Volumes
- Guideline: what’s CROW give as the limit? 4,000 or 5,000? (Now that CROW is sorta negative about suggestion lanes, how can they give a limit on “advisory legal bike lanes” when they don’t have a name for the thing?) Reasons for a limit:
- When trying to drive in the middle of the road would require frequently shifting right because of oncoming vehicles, drivers tend to settle into two opposite-direction lanes on the side of the road, thus NOT sharing space with one another, undermining one of the conditions that makes ALRs less stressful for cyclists
- If both bike volume and auto volume are moderately high, cars will frequently have to pull into the advisory lane behind a bike and proceed at bike speed until it’s safe to pass. Motorists become frustrated if they have to do this frequently.
- However, ALRs whose middle zone is 18 ft wide, which is wide enough for opposite direction cars to pass, can support almost any volume of traffic, because vehicles have to enter the bike lane – which can mean slowing or stopping if a bike is present – only when meeting an oncoming bus or truck.
- Pushing the limit: Tolsteegsingel and Maliegsingel in Utrecht. Bicycle Dutch has blogged / videoed about it. It may be that this worked only because there is already a strong culture in Utrecht of respecting and yielding to bikes
- The City of Utrecht succeeded in reducing traffic:
- reduced to 5,000.
- malie 6000 to 4100, tol 6600 to 4800, 43 to 33 kmh
- Used to have a central zone of 18 feet (two car lanes and two bike lanes, one of which was in door zone)
- find blog post about it
Speed
- Dutch have been doing this for years on higher speeds, never got rid of ALs, just lowered the speed (30 kmh in urban areas, 60 kmh in rural, used to be 50 and 80 respectively) still there on some 50s
- probably isnt there anymore on 80s
- 80s had to have separated bike lanes
Sight Distance
In contrast to both US and Danish guidelines, Dutch guidelines for ALRs have no limitations on sight distance or the width of the middle zone.
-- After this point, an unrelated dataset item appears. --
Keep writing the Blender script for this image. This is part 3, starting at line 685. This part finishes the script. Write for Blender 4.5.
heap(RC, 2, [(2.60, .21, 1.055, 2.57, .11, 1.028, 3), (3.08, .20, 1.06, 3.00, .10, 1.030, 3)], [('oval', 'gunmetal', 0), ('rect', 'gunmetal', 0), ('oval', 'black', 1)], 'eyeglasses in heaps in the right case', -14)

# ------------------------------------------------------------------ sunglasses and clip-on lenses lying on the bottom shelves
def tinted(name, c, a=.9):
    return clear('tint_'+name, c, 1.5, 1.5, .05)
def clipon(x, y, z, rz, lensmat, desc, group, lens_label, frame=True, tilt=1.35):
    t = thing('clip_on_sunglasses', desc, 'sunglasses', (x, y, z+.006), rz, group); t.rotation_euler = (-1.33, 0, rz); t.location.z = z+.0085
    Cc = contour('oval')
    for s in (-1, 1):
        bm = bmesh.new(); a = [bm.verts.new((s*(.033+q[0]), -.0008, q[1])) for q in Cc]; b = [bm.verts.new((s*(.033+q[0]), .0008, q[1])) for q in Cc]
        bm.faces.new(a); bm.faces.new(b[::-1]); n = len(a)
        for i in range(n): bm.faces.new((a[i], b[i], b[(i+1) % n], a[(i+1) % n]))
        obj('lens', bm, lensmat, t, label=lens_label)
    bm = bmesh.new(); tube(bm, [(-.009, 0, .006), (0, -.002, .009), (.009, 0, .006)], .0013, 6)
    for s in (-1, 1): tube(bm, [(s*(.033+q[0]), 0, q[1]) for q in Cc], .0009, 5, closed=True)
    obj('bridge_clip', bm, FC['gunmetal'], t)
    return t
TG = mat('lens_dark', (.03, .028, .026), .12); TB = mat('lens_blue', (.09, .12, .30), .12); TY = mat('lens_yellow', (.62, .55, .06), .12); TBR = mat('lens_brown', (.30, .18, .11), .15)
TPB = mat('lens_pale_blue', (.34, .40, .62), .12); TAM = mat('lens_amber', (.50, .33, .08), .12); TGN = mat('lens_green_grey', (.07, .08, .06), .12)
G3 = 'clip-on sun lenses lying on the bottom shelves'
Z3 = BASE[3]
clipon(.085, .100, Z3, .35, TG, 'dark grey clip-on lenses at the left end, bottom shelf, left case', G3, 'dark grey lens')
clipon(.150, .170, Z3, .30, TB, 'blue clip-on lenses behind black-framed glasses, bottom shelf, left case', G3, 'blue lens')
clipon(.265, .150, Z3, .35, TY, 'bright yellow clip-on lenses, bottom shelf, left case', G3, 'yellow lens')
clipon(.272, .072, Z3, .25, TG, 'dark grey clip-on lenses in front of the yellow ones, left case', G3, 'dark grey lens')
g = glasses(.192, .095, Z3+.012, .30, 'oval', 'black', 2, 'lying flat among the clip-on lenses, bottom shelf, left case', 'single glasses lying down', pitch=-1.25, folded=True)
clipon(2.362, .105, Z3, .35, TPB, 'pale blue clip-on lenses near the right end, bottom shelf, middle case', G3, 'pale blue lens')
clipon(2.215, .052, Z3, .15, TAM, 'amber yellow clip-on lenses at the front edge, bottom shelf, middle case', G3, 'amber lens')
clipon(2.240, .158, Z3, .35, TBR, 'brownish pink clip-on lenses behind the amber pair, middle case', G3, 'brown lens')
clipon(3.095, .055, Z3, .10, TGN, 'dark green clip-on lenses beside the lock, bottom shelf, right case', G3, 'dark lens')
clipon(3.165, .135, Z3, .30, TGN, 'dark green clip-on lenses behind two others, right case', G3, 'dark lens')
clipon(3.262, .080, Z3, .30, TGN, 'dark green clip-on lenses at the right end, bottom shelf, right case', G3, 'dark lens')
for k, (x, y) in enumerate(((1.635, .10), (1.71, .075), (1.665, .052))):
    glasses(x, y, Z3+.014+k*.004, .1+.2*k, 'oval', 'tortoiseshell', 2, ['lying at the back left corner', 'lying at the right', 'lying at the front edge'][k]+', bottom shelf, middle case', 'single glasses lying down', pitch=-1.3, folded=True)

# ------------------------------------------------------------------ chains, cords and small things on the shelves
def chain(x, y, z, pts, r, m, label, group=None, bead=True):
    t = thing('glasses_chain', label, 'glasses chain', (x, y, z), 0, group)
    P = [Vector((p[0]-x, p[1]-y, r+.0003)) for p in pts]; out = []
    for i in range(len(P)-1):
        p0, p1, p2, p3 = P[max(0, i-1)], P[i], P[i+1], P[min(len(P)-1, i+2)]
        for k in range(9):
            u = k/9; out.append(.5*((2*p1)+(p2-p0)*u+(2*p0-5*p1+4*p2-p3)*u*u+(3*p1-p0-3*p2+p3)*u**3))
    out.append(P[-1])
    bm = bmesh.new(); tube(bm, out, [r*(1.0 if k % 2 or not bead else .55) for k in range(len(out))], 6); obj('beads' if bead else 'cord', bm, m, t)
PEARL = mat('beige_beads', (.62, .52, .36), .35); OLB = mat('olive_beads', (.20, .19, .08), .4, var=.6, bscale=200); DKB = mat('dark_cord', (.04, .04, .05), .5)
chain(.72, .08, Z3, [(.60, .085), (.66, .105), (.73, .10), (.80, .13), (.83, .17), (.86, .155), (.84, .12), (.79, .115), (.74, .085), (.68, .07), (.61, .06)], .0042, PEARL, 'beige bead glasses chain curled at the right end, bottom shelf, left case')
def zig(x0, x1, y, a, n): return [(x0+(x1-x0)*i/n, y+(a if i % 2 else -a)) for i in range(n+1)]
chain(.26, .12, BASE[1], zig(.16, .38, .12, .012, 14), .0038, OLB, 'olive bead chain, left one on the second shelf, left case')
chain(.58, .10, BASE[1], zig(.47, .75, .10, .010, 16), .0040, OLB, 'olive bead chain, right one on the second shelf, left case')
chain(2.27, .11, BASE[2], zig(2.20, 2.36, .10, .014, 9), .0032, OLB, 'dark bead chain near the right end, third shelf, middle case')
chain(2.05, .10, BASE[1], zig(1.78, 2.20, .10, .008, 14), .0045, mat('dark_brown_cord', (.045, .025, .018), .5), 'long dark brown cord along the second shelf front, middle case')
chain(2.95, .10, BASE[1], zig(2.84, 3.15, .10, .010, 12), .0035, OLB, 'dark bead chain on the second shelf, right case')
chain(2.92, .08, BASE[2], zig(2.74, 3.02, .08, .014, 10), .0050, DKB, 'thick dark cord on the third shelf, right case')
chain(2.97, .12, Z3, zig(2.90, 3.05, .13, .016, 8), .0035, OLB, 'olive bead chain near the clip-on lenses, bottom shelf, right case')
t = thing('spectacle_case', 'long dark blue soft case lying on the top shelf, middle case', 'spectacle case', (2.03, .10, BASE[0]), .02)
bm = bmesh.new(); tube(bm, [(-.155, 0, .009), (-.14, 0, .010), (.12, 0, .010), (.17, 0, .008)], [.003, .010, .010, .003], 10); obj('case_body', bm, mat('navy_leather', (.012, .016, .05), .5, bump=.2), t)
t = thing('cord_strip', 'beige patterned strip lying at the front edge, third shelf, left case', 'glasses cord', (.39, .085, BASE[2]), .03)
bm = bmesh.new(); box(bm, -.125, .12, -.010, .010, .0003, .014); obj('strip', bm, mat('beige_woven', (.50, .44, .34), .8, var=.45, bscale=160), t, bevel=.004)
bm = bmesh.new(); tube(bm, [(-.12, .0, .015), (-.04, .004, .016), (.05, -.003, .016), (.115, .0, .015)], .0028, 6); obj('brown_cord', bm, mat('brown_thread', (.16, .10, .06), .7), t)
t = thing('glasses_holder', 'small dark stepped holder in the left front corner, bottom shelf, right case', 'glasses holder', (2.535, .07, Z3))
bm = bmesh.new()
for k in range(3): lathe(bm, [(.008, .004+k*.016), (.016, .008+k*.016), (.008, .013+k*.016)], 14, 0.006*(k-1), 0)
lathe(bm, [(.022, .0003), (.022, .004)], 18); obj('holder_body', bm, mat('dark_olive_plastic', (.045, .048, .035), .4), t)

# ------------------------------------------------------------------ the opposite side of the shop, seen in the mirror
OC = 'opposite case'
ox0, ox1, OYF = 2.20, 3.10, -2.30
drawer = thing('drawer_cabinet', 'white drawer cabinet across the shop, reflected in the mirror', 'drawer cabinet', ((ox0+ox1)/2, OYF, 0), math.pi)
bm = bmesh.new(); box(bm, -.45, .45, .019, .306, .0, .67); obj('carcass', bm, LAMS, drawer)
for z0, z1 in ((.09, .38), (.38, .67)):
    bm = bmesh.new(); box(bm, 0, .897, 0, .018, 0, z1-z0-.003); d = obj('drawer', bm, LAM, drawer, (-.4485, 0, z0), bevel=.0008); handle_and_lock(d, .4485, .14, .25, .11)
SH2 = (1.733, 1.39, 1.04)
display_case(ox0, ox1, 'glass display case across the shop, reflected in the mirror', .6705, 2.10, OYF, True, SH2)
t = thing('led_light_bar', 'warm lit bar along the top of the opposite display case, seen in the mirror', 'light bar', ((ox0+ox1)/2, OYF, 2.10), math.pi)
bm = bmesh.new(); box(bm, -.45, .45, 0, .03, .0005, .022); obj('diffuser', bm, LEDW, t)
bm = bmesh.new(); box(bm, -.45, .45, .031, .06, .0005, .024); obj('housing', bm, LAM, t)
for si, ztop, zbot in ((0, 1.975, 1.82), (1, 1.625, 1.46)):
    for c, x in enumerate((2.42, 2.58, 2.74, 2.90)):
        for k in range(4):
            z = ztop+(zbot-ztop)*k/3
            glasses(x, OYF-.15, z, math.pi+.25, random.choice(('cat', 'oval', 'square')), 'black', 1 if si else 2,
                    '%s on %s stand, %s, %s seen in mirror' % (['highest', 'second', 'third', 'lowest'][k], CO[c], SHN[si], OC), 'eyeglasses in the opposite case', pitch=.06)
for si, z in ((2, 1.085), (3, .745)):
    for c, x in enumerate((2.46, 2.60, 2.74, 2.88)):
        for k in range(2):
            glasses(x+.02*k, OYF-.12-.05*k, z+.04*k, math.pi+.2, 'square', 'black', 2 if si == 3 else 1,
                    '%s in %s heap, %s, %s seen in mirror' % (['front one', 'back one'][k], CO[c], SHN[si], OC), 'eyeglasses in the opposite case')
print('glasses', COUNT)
- In the Dutch concept of advisory lanes, the middle zone of an ALR is never intended as a vehicle lane. On an ALR, there is no centerline, and the roadway is a shared space, shared by users of different types and going in opposite directions. Vehicles can use the entire roadway, just as they would on an unlaned local street, governed only by the standard conventions of passing only when it’s safe and keeping right when meeting opposite direction traffic. The advisory lane markings (or pavement boundaries) are meant to make such road-sharing less stressful by suggesting a bicycling zone boundary that drivers should respect when passing bikes. Otherwise, the lines have no meaning. Drivers may drive in the middle, but they may also keep to the right, driving partially in the advisory lane.
- No sight distance requirements. Example of advisory lanes at 90 degree bend in a rural road with less than 75 of sight distance on Veenakerweg. Continue the lanes, with the protection they offer, around the curve, where cyclists need protection the most. Of course, at blind curves like this, motorists should not drive in the middle because it isn’t safe. However, continuing the marking around a blind curve does not advise drivers to ride in the middle, but rather reinforces desired behavior by reminding motorists that cyclists take up road space, making it impossible to pass a cyclist – whether one who is in view, or one that’s just around the corner – without driving in the middle of the road, and so where a driver lacks sufficient sight distance, they should not even consider passing a bike.
- No requirement on the width of the middle zone. Examples show widths as little as 1-3 feet on one-way ALRs and on two-way streets ALRs a fietsstraat layout, and with widths from 8-18 feet on other two-way ALRs.